Building simple systems is hard; we do what's easy

I'm more or less back from the tar pit of weblog upgrade. But the agitation and anxiety generated by a series of upgrade failures, template tag errors, and Ecto client connection problems feels like a huge waste of personal energy and time. I'm perfectly willing to own my part of this experience. I do worry and feel incompetent when I'm seeing error messages. But it's not all me. We're building complexity faster than we can manage it.

My colleague orcmid reminded me of Edsgar Dijkstra's predictions about computing complexity. In the E.W.Dijkstra Archive, at the University of Texas, I found EWD's essay The next fifty years, which, I think, was written in the late 1980's. It's short and worth reading, but a few of the quotes are instructive (and prescient):

Computing's core challenge is how not to make a mess of it. If people object that any science has to meet that challenge, we should give a double rebuttal. Firstly, machines are so fast and storage capacities are so huge that we face orders of magnitude more room for confusion, the propagation and diffusion of which are easily inadvertently mechanized. Secondly, because we are dealing with artefacts, all unmastered complexity is of our own making; there is no one else to blame and so we had better learn how not to introduce the complexity in the first place.

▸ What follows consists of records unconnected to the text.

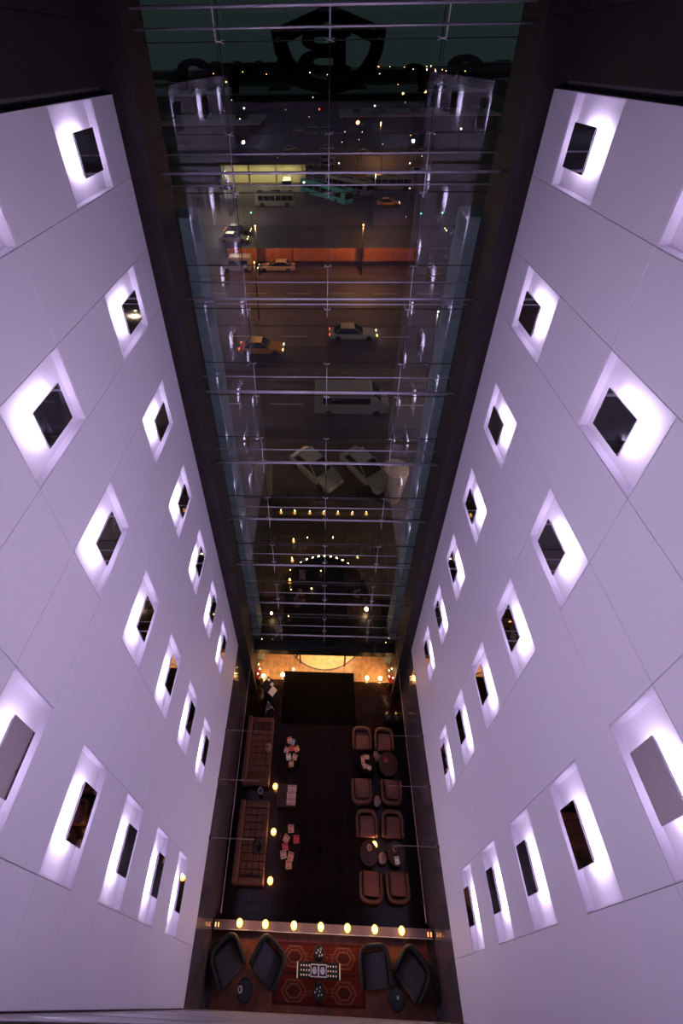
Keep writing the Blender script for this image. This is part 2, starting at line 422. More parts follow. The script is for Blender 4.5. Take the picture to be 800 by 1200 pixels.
# ================================================================ partition with seven lamps
t = thing('low_partition', 'polished low partition ledge carrying a row of seven bright lamps', 'partition', (0, 1.49, 0))
bm = nb(); box2(bm, (-3.64, -.06, 0), (3.64, .06, 1.42)); obj('panel', bm, M['polish'], t)
bm = nb(); box2(bm, (-3.66, -.11, 1.42), (3.66, .09, 1.46)); obj('ledge', bm, mat('rose_metal', (.24, .17, .20), .3, metal=.6), t, bevel=.005)
bm = nb(); box2(bm, (-3.66, -.125, 1.40), (3.66, -.111, 1.475)); obj('edge_strip', bm, M['steel'], t)
for i, x in enumerate((-2.79, -1.92, -.96, -.06, .83, 1.74, 2.63)):
    l = thing('ledge_lamp', 'glowing amber lamp on the low partition, %s from the left wall' % ORD[i], 'lamp', (x, 1.51, 1.46), 0, 'lamps on the low partition')
    bm = nb(); lathe(bm, [(0, 0), (.05, 0), (.05, .03), (.03, .05), (0, .05)], 12); obj('base', bm, M['darksteel'], l)
    bm = nb(); bmesh.ops.create_icosphere(bm, subdivisions=2, radius=.10, matrix=Matrix.Translation((0, 0, .145))); obj('bulb', bm, emis('hot_bulb', (1, .60, .10), 6), l, smooth=True)
    point('lamp_glow', (x, 1.51, 1.82), 8, (1, .50, .20), .03)
for s_, sn in ((-1, 'left'), (1, 'right')):
    t = thing('brass_bracket', 'pair of glowing brass bars at the %s end of low partition' % sn, 'bracket', (s_*3.55, 1.46, 1.46))
    for dx in (-.05, .05):
        bm = nb(); box(bm, (dx, 0, .07), (.025, .10, .14)); obj('bar', bm, emis('brass_glow', (1, .42, .15), 1.6), t, bevel=.004)
    bm = nb(); box(bm, (0, 0, .008), (.2, .14, .016)); obj('plate', bm, M['darksteel'], t)

# ================================================================ sofas
def sofa(y, L, xo, label):
    t = thing('sofa', label, 'sofa', (xo, y, 0), 0, 'tufted sofas along the left wall')
    D = 1.16; bm = nb(); box2(bm, (-D/2, -L/2, .10), (D/2, L/2, .30)); obj('base', bm, M['sofa'], t, bevel=.03)
    bm = nb(); box2(bm, (-D/2, -L/2, .301), (-D/2+.22, L/2, .80)); obj('backrest', bm, M['sofa'], t, bevel=.06, seg=3)
    for s_ in (-1, 1):
        bm = nb(); box2(bm, (-D/2+.221, s_*L/2, .301), (D/2, s_*(L/2-.18), .62)); obj('armrest', bm, M['sofa'], t, bevel=.05, seg=3)
    # tufted seat: a grid of pads
    n = 9; m_ = 4; x0, x1 = -D/2+.225, D/2; y0, y1 = -L/2+.185, L/2-.185
    for i in range(n):
        for j in range(m_):
            a = (x0+(x1-x0)*j/m_+.004, y0+(y1-y0)*i/n+.004, .301); b = (x0+(x1-x0)*(j+1)/m_-.004, y0+(y1-y0)*(i+1)/n-.004, .45)
            bm = nb(); box2(bm, a, b); obj('tuft_pad', bm, M['sofa'], t, bevel=.03, seg=2)
    for a in (-1, 1):
        for b in (-1, 1):
            bm = nb(); tube(bm, (a*(D/2-.1), b*(L/2-.1), 0), (a*(D/2-.1), b*(L/2-.1), .10), .03, 8); obj('leg', bm, M['darkwood'], t)
    return t
sofa(6.34, 2.26, -2.86, 'tufted reddish brown sofa by left wall, nearer the entrance')
sofa(3.58, 2.24, -2.78, 'tufted reddish brown sofa by left wall, nearer the lamp partition')
def cushion(x, y, m, label, ring=False):
    t = thing('round_cushion', label, 'cushion', (x, y, .455))
    bm = nb()
    if ring: lathe(bm, [(.10, .0), (.19, .0), (.20, .05), (.16, .09), (.11, .06), (.10, .0)], 20)
    else: lathe(bm, [(0, 0), (.12, 0), (.155, .05), (.12, .10), (0, .11)], 20)
    obj('cover', bm, m, t, smooth=True)
    bm = nb(); lathe(bm, [(0, 0), (.03, 0), (.03, .02), (0, .025)], 10, (0, 0, .11 if not ring else .0)); obj('button', bm, M['darkwood'], t)
cushion(-2.45, 6.42, M['ceramic'], 'small round pinkish cushion on the sofa nearer the entrance')
cushion(-2.50, 3.42, M['greyfab'], 'dark ring shaped cushion on the sofa nearer the lamps', True)
t = thing('glass_vase', 'slim clear glass vase on floor between the two sofas', 'vase', (-2.62, 5.02, 0))
bm = nb(); lathe(bm, [(0, 0), (.10, 0), (.12, .10), (.10, .3), (.08, .45), (.10, .46), (.06, .44), (.06, .05), (0, .05)], 18); obj('body', bm, mat('pale_glass', (.35, .35, .5), .08, metal=.6), t, smooth=True)
bm = nb(); lathe(bm, [(.085, .455), (.105, .455), (.105, .475), (.085, .475), (.085, .455)], 18); obj('rim', bm, M['steel'], t)

# ================================================================ low tables
def round_table(name, x, y, rx, ry, h, m, label, cat='coffee table'):
    t = thing(name, label, cat, (x, y, 0))
    bm = nb(); lathe(bm, [(0, h-.04), (1, h-.04), (1.02, h-.02), (1, h), (0, h)], 36, (0, 0, 0), rx, ry)
    obj('tabletop', bm, m, t)
    bm = nb(); lathe(bm, [(0, 0), (.62, 0), (.62, .03), (.15, .05), (.12, h-.05), (0, h-.05)], 24, (0, 0, 0), rx, rx); obj('pedestal', bm, M['darkwood'], t, smooth=False)
    return t
round_table('coffee_table', -1.42, 6.33, .34, .56, .40, M['darkwood'], 'dark oval coffee table strewn with magazines, nearest the entrance')
round_table('coffee_table', -1.29, 3.48, .41, .62, .40, M['darkwood'], 'dark oval coffee table strewn with magazines, nearest the lamp partition')
t = thing('coffee_table', 'dark square coffee table with magazines between the two oval ones', 'coffee table', (-1.52, 4.93, 0))
bm = nb(); box2(bm, (-.40, -.34, .36), (.40, .34, .40)); obj('tabletop', bm, M['brownwood'], t, bevel=.006)
for a in (-1, 1):
    for b in (-1, 1):
        bm = nb(); box(bm, (a*.35, b*.29, .18), (.05, .05, .36)); obj('leg', bm, M['darkwood'], t)
def magazine(x, y, z, rz, m, label, wx=.21, wy=.28, group='magazines on the low tables'):
    t = thing('magazine', label, 'magazine', (x, y, z), rz, group)
    bm = nb(); box2(bm, (-wx/2, -wy/2, 0), (wx/2, wy/2, .005)); obj('pages', bm, M['paperw'], t)
    bm = nb(); box2(bm, (-wx/2-.002, -wy/2-.002, .0051), (wx/2+.002, wy/2+.002, .0060)); c = obj('cover', bm, m, t)
    bm = nb(); box2(bm, (-wx*.4, wy*.27, .0061), (wx*.4, wy*.38, .0065)); box2(bm, (-wx*.35, -wy*.3, .0061), (wx*.1, -wy*.22, .0065)); obj('print', bm, M['ink'], t)
T1 = [(-.10, .42, .3, 'papero', 'orange'), (.04, .36, -.2, 'paperb', 'blue'), (.02, .12, .1, 'paperr', 'red'), (.24, .10, .5, 'papero', 'tan'), (-.20, .04, -.4, 'paper', 'pink'),
      (-.10, -.20, .2, 'paperw', 'white'), (.17, -.20, -.3, 'paper', 'rose'), (.03, -.44, .05, 'papero', 'salmon')]
for i, (dx, dy, r, m, c) in enumerate(T1):
    magazine(-1.42+dx, 6.33+dy*.95, .402+.0068*i, r, M[m], '%s magazine on the oval table nearest the entrance, %s from its far end' % (c, ORD[i]), .20, .20)
T3 = [(.02, .48, .1, 'papero', 'orange'), (.25, .20, .05, 'paperr', 'red'), (-.14, .20, -.5, 'papero', 'tan'), (-.17, -.02, .3, 'paperr', 'crimson'), (-.22, -.22, .2, 'paper', 'pale pink'),
      (.06, -.26, -.2, 'papero', 'salmon'), (0, -.48, .1, 'papero', 'amber')]
for i, (dx, dy, r, m, c) in enumerate(T3):
    magazine(-1.29+dx, 3.48+dy, .402+.0068*i, r, M[m], '%s magazine on the oval table nearest the lamps, %s from its far end' % (c, ORD[i]), .22, .22)
for i in range(3):
    magazine(-1.32+(.02 if i == 0 else 0), 5.14-.205*i, .402, .04*(1-i), M['paper'], 'pink magazine on square table, %s from the entrance side' % ORD[i], .36, .19)

def globe(x, y, label):
    t = thing('globe_lamp', label, 'lamp', (x, y, 0), 0, 'glowing globe lamps on the lounge floor')
    bm = nb(); lathe(bm, [(0, 0), (.07, 0), (.05, .02), (0, .02)], 14); obj('base', bm, M['darksteel'], t)
    bm = nb(); bmesh.ops.create_icosphere(bm, subdivisions=2, radius=.105, matrix=Matrix.Translation((0, 0, .125))); obj('globe', bm, M['pool'], t, smooth=True)
    bm = nb(); bmesh.ops.create_icosphere(bm, subdivisions=1, radius=.04, matrix=Matrix.Translation((0, 0, .215))); obj('flame', bm, emis('flame_core', (1, .75, .25), 30), t, smooth=True)
    point('globe_glow', (x+.0, y, .42), 4, (1, .42, .14), .05)
globe(-1.97, 3.90, 'glowing amber globe on floor beside the nearer sofa, upper one')
globe(-1.97, 2.62, 'glowing amber globe on floor at the nearer sofa lower corner')
globe(-2.03, 5.24, 'glowing amber globe against the square coffee table')
globe(2.02, 3.66, 'glowing amber globe between armchairs and round tables at right')

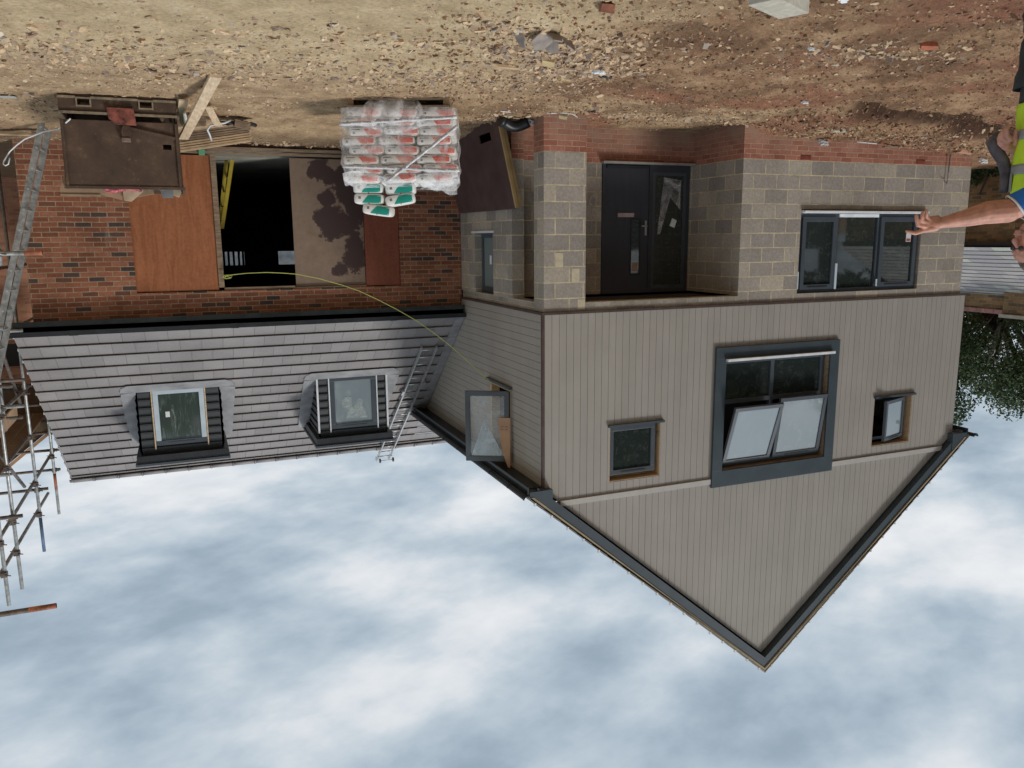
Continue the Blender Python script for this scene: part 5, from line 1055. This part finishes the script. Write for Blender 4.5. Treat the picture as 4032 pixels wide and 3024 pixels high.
# ------------------------------------------------------------------ old outbuilding at the far left
ob_ = thing('outbuilding', 'old brick outbuilding with a pale slate roof and red coped parapet', 'building', (-16, 10, 0))
B = M(); B.box(-16.25, -16.0, 4.5, 17, -.4, 1.95); B.build('brick_wall', m_oldbrick, ob_)
B = M(); B.box(-16.0, -15.72, 11.35, 11.8, -.4, 1.55); B.build('brick_buttress', m_oldbrick, ob_)
B = M(); B.box(-18.3, -18.0, 4.5, 18, 1.9, 3.42); B.box(-18.0, -17.82, 12.15, 12.95, 2.6, 3.50); B.build('parapet_wall', m_oldbrick, ob_)
B = M(); sa2 = math.atan2(1.10, 2.0)
slope_tiles(B, (-15.88, 4.4, 1.90), (0, 1, 0), (-math.cos(sa2), 0, math.sin(sa2)), 13, 2.42 / 13, .36, lambda s: (0, 13.2), th=.006, tail=.017)
B.build('slate_roof', islandmat('pale_slates', [(0, (.36, .345, .34)), (.3, (.42, .40, .39)), (.6, (.33, .32, .33)), (.9, (.48, .49, .44))], .6), ob_)
B = M(); B.prism([(-15.9, 4.5, 1.88), (-18.1, 4.5, 3.08), (-18.1, 4.5, 2.9), (-15.9, 4.5, 1.80)], (0, 12.9, 0)); B.build('roof_deck', m_interior, ob_)
B = M(); B.box(-18.02, -17.90, 4.5, 17.6, 2.94, 3.06); B.build('lead_flashing', m_lead, ob_)
B = M(); y = 4.5
while y < 18: B.box(-18.36, -17.94, y, y + .215, 3.42, 3.52); y += .225
B.build('coping', simple('red_coping', (.42, .22, .20), .8, .15, 8), ob_)
B = M(); B.box(-18.05, -17.76, 12.08, 13.0, 3.50, 3.58); B.build('pier_cap', m_slab, ob_)
# ------------------------------------------------------------------ trees
def leafmat(name, a, b_, c_):
    mt, t, b = newmat(name); b.inputs['Roughness'].default_value = .6; g = t.nodes.new('ShaderNodeNewGeometry')
    t.links.new(ramp(t, g.outputs['Random Per Island'], [(0, a), (.5, b_), (1, c_)]), b.inputs['Base Color']); b.inputs['Specular IOR Level'].default_value = .3; return mt
m_leaf = leafmat('dark_oak_leaves', (.035, .060, .025), (.062, .100, .040), (.10, .145, .060)); m_bark = simple('bark', (.06, .045, .035), .9, .3, 4, .3)
def leaves(name, centres, radii, n, size, mat, parent, seed=1):
    r = np.random.default_rng(seed); cs = np.array(centres); k = r.integers(0, len(cs), n); d = r.normal(0, 1, (n, 3)); d /= np.linalg.norm(d, axis=1)[:, None]
    P = cs[k] + d * (np.array(radii)[k] * (.35 + .65 * r.random(n) ** .5))[:, None]
    a = r.normal(0, 1, (n, 3)); a /= np.linalg.norm(a, axis=1)[:, None]; b = np.cross(a, r.normal(0, 1, (n, 3))); b /= np.linalg.norm(b, axis=1)[:, None]
    s = (size * (.6 + .8 * r.random(n)))[:, None]; V = np.stack([P - a * s, P + b * s * .55, P + a * s, P - b * s * .55], 1).reshape(-1, 3)
    F = np.arange(4 * n).reshape(n, 4); off = Vector((0, 0, 0)); p = parent
    while p is not None: off += p.location; p = p.parent
    o = fast_mesh(name, V - np.array(off), F, mat); o.parent = parent; return o
def tree(name, label, loc, h, rad, seed, n=26000, size=.11, group=None):
    r = random.Random(seed); t = thing(name, label, 'tree', loc, group); x, y, z = loc; B = M()
    B.tube([(x, y, z - .2), (x + .1, y, z + h * .25), (x - .1, y + .1, z + h * .45), (x, y, z + h * .7)], [h * .035, h * .028, h * .022, h * .010], 10); B.build('trunk', m_bark, t)
    cs, rs = [], []
    for k in range(60):
        u = r.uniform(-1, 1); a = r.uniform(0, 6.283); q = r.uniform(.35, 1) ** .6; c = (x + rad * q * math.cos(a) * math.sqrt(1 - u * u * .6), y + rad * q * math.sin(a) * math.sqrt(1 - u * u * .6), z + h * .62 + h * .36 * u * q); cs.append(c); rs.append(r.uniform(.10, .19) * rad * 1.25)
    B = M()
    for c in cs[::2]:
        s_ = Vector((x, y, z + h * r.uniform(.3, .55))); m_ = s_.lerp(Vector(c), .5) + Vector((r.uniform(-.3, .3), r.uniform(-.3, .3), r.uniform(0, .4))); B.tube([s_, m_, c], [h * .012, h * .008, h * .003], 6)
    B.build('branches', m_bark, t); leaves('crown', cs, rs, n, size, m_leaf, t, seed); return t
tree('broadleaf_tree', 'dark green broadleaf tree rising beyond the outbuilding', (-27.5, 20.0, 0), 8.6, 4.8, 3, 130000, .050)
tree('broadleaf_tree', 'dark leafy tree at the photo edge beyond the parapet', (-30.5, 15.5, 0), 8.0, 4.4, 5, 90000, .050)
t3 = tree('broadleaf_tree', 'tall tree behind the photographer seen only as a reflection', (-6, -14, 0), 9.5, 5.2, 9, 20000, .16, 'trees behind the photographer')
for x, y, k_ in ((4, -19, 1.5), (-17, -15, 1.6), (-11, -19, 1.7), (-22, -19, 1.8), (-27, -10, 1.6), (-34, -15, 1.8), (-32, -4, 1.5), (-42, -9, 1.7)): o = copy_tree(t3); o.location = (x, y, 0); o.scale = (k_, k_, k_); o.rotation_euler = (0, 0, x)
pl2 = thing('ivy_clump', 'dark green ivy clump at the foot of the outbuilding wall', 'plant', (-15.9, 12.3, 0))
leaves('foliage', [(-15.95, 12.4, .2), (-15.95, 12.1, .25), (-15.96, 12.5, .45)], [.22, .2, .16], 700, .04, m_leaf, pl2, 2)
B = M(); B.tube([(-15.95, 12.3, -.1), (-15.96, 12.2, .3), (-15.97, 12.4, .8)], .015, 6); B.build('stem', m_bark, pl2)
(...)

Using the introduction of the real-time interrupt as an example of how we add complexity to systems, Dijkstra concludes:

The moral is clear: prevention is better than cure, in particular if the illness is unmastered complexity, for which no cure exists.
Dijkstra, however, was very optimistic about the future of working toward simplicity.

The opportunity for simplification is very encouraging because, in all examples that come to mind, the design process cost much less labour and led to a much better final product than its intuitively conceived alternatives. The world being what it is, I also expect this opportunity to stay with us for decades to come. Firstly, simplicity and elegance are unpopular because they require hard work and discipline to achieve and education to be appreciated. Secondly we observe massive investments in efforts that are heading in the opposite direction.

Most of the applications and tools we build, for developers and for users, that provide a plethora of options (think of word processing or software language IDE's, or ...) and in Dijkstra's words "by their suggestion of power, they rather invite than discourage complexity".

This reminds me of Pogo's famous quotation: "We have met the enemy and he is us". So, first we need to acknowledge how we are avoiding the hard work of developing simple systems that work. We most often build interfaces on top of interfaces, protocols on top of protocols, software tools and user applications with dozens of options. In short we do what's easier.